[SHORT PROBLEM]:
Exactly as written, write out the lines below from the first to the one containing "M['mortar'] = g.done(cc, .9, g.bump(na, 1.0, .006))", inclusive. Pictures do not belong in the copy.

[PROVIDED MATERIAL]:
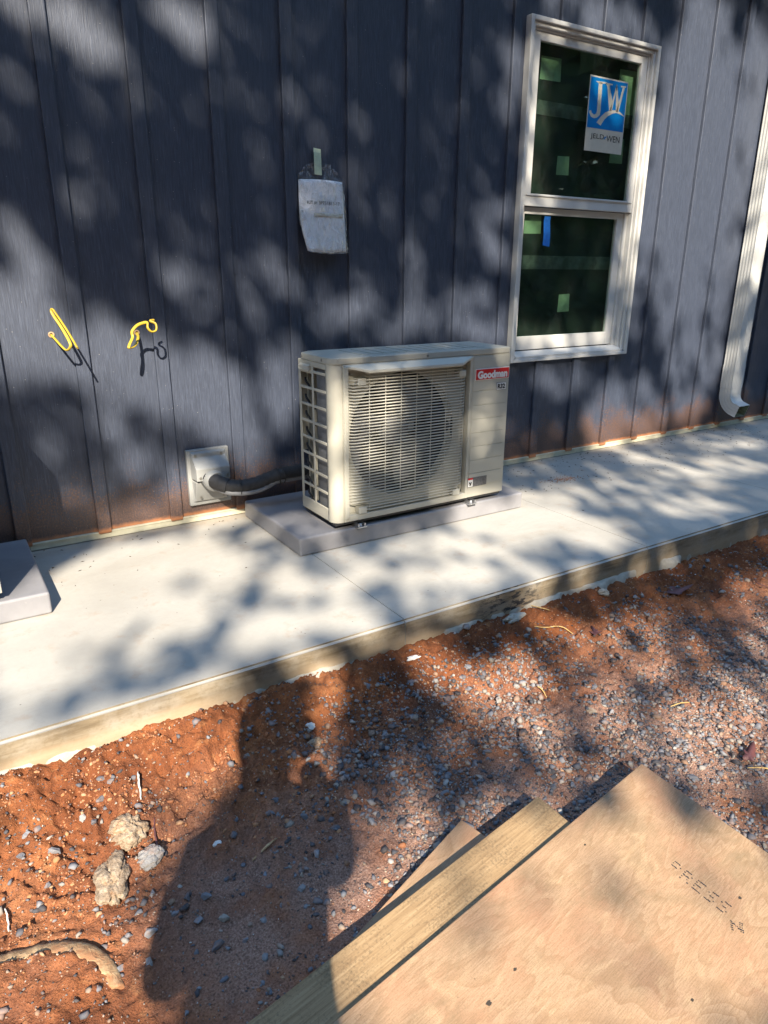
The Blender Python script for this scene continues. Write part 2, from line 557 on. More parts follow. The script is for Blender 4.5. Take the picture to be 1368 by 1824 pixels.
g = N('bark')
nb = g.noise(g.pos((3, 3, .5)), 9, 5, .65)
M['bark'] = g.done(g.ramp(nb, [(.3, (.06, .045, .035)), (.7, (.19, .15, .12))]), .9, g.bump(nb, .9, .03))
g = N('leaf')
r = g.n('ShaderNodeNewGeometry').outputs['Random Per Island']
M['leaf'] = g.done(g.ramp(r, [(0.0, (.035, .075, .015)), (.5, (.06, .12, .025)), (1.0, (.11, .16, .035))]), .55)
g = N('dry_wood')
fib = g.noise(g.pos((1, 1, 1), 'object'), 40, 5, .65, .6)
M['drywood'] = g.done(g.ramp(fib, [(.3, (.22, .125, .058)), (.5, (.40, .255, .13)), (.7, (.50, .36, .20))]), .85, g.bump(fib, .6, .004))
g = N('bark_crust')
fib = g.noise(g.pos((1, 1, 1)), 60, 5, .65, .6); soilm = g.noise(g.pos(), 22, 4, .6)
cc = g.ramp(fib, [(.3, (.20, .115, .055)), (.5, (.40, .26, .14)), (.7, (.50, .37, .22))])
cc = g.mix(g.ramp(soilm, [(.44, 0.0), (.60, .8)]), cc, (.34, .15, .068))
M['crust'] = g.done(cc, .9, g.bump(fib, .8, .006))
M['straw'] = simple('straw', (.55, .36, .13), .7, var=.2, scale=60)
M['deadleaf'] = simple('dead_leaf', (.12, .045, .045), .6, var=.35, scale=40)
M['chalk'] = simple('pale_fragment', (.68, .66, .62), .7, var=.1, scale=60)
g = N('mortar_lump')
na = g.noise(g.pos(), 60, 5, .7); nb = g.noise(g.pos(), 14, 4)
cc = g.ramp(na, [(.3, (.16, .105, .065)), (.5, (.30, .225, .155)), (.7, (.42, .345, .26))])
cc = g.mix(g.ramp(nb, [(.5, 0.0), (.68, .7)]), cc, (.46, .22, .09))
M['mortar'] = g.done(cc, .9, g.bump(na, 1.0, .006))

# ---------------------------------------------------------------- the ground
def gz(x, y, relief=True):
    x = np.asarray(x, float); y = np.asarray(y, float)
    z_ = -.095 - .02 * sstep(.5, 2.5, x) - .10 * sstep(1.30, 1.62, -y) - .06 * np.clip(-y - 1.6, 0, 2.5)
    z_ = z_ - .10 * sstep(6, 40, np.hypot(x, y))
    if relief:
        near = 1 - sstep(1.80, 2.0, -y) * sstep(-.45, -.2, x) * (1 - sstep(1.1, 1.5, x)) * .8
        bank = sstep(1.27, 1.34, -y) * (1 - sstep(1.5, 1.8, -y))
        left = 1 - sstep(.3, .9, x)
        r = (fbm(x, y, 2.2, 3, 1) - .5) * .05 + (fbm(x, y, 9, 3, 5) - .5) * (.022 + .035 * bank * (.35 + .65 * left))
        r = r + (np.abs(fbm(x, y, 24, 3, 9) - .5) * -2 + .3) * (.012 + .028 * bank * (.3 + .7 * left))
        r = r + (fbm(x, y, 48, 3, 23) - .5) * (.016 + .016 * bank) + np.where(fbm(x, y, 85, 2, 29) > .62, .004, 0.0)
        z_ = z_ + r * near
    q_ = np.hypot((x + .64) / .21, (y + 1.90) / .17)
    z_ = z_ + .034 * (1 - sstep(.78, 1.02, q_)) * (1 - .5 * sstep(0, .8, q_ * 0 + (-y - 1.80) / .12))
    z_ = np.where(y > -1.262, np.minimum(z_, -.14), z_)
    return z_


fx = np.concatenate([np.arange(-1.05, 1.6, .0055), np.arange(1.6, 3.7, .0085)]); fy = np.arange(-2.65, -1.262, .0055)
xs = np.concatenate([[-80, -40, -20, -10, -6, -4, -3, -2.3, -1.8, -1.4, -1.2], fx, [3.9, 4.2, 4.6, 5.2, 6, 8, 12, 20, 40, 80]])
ys = np.concatenate([[-80, -50, -30, -20, -14, -10, -7, -5.5, -4.5, -3.8, -3.3, -3.0, -2.85], fy, [-1.2, -1.0, 0, 3, 10, 30, 60]])
X, Y = np.meshgrid(xs, ys, indexing='ij')
Z = gz(X, Y)
nx, ny = X.shape
ii = np.arange(nx * ny).reshape(nx, ny)
quads = np.stack([ii[:-1, :-1], ii[1:, :-1], ii[1:, 1:], ii[:-1, 1:]], -1).reshape(-1, 4)
me = bpy.data.meshes.new('ground')
me.vertices.add(nx * ny)
me.vertices.foreach_set('co', np.stack([X, Y, Z], -1).reshape(-1))
me.loops.add(quads.size)
me.polygons.add(len(quads))
me.loops.foreach_set('vertex_index', quads.reshape(-1).astype(np.int32))
me.polygons.foreach_set('loop_start', np.arange(0, quads.size, 4, dtype=np.int32))
me.polygons.foreach_set('use_smooth', np.ones(len(quads), bool))
me.update(calc_edges=True)
ground = link_mesh('ground', me, M['soil'])
tag(ground, 'red clay soil strewn with grey gravel below the slab', kind='structure')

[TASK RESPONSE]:
The Blender Python script for this scene continues. Write part 2, from line 557 on. More parts follow. The script is for Blender 4.5. Take the picture to be 1368 by 1824 pixels.
g = N('bark')
nb = g.noise(g.pos((3, 3, .5)), 9, 5, .65)
M['bark'] = g.done(g.ramp(nb, [(.3, (.06, .045, .035)), (.7, (.19, .15, .12))]), .9, g.bump(nb, .9, .03))
g = N('leaf')
r = g.n('ShaderNodeNewGeometry').outputs['Random Per Island']
M['leaf'] = g.done(g.ramp(r, [(0.0, (.035, .075, .015)), (.5, (.06, .12, .025)), (1.0, (.11, .16, .035))]), .55)
g = N('dry_wood')
fib = g.noise(g.pos((1, 1, 1), 'object'), 40, 5, .65, .6)
M['drywood'] = g.done(g.ramp(fib, [(.3, (.22, .125, .058)), (.5, (.40, .255, .13)), (.7, (.50, .36, .20))]), .85, g.bump(fib, .6, .004))
g = N('bark_crust')
fib = g.noise(g.pos((1, 1, 1)), 60, 5, .65, .6); soilm = g.noise(g.pos(), 22, 4, .6)
cc = g.ramp(fib, [(.3, (.20, .115, .055)), (.5, (.40, .26, .14)), (.7, (.50, .37, .22))])
cc = g.mix(g.ramp(soilm, [(.44, 0.0), (.60, .8)]), cc, (.34, .15, .068))
M['crust'] = g.done(cc, .9, g.bump(fib, .8, .006))
M['straw'] = simple('straw', (.55, .36, .13), .7, var=.2, scale=60)
M['deadleaf'] = simple('dead_leaf', (.12, .045, .045), .6, var=.35, scale=40)
M['chalk'] = simple('pale_fragment', (.68, .66, .62), .7, var=.1, scale=60)
g = N('mortar_lump')
na = g.noise(g.pos(), 60, 5, .7); nb = g.noise(g.pos(), 14, 4)
cc = g.ramp(na, [(.3, (.16, .105, .065)), (.5, (.30, .225, .155)), (.7, (.42, .345, .26))])
cc = g.mix(g.ramp(nb, [(.5, 0.0), (.68, .7)]), cc, (.46, .22, .09))
M['mortar'] = g.done(cc, .9, g.bump(na, 1.0, .006))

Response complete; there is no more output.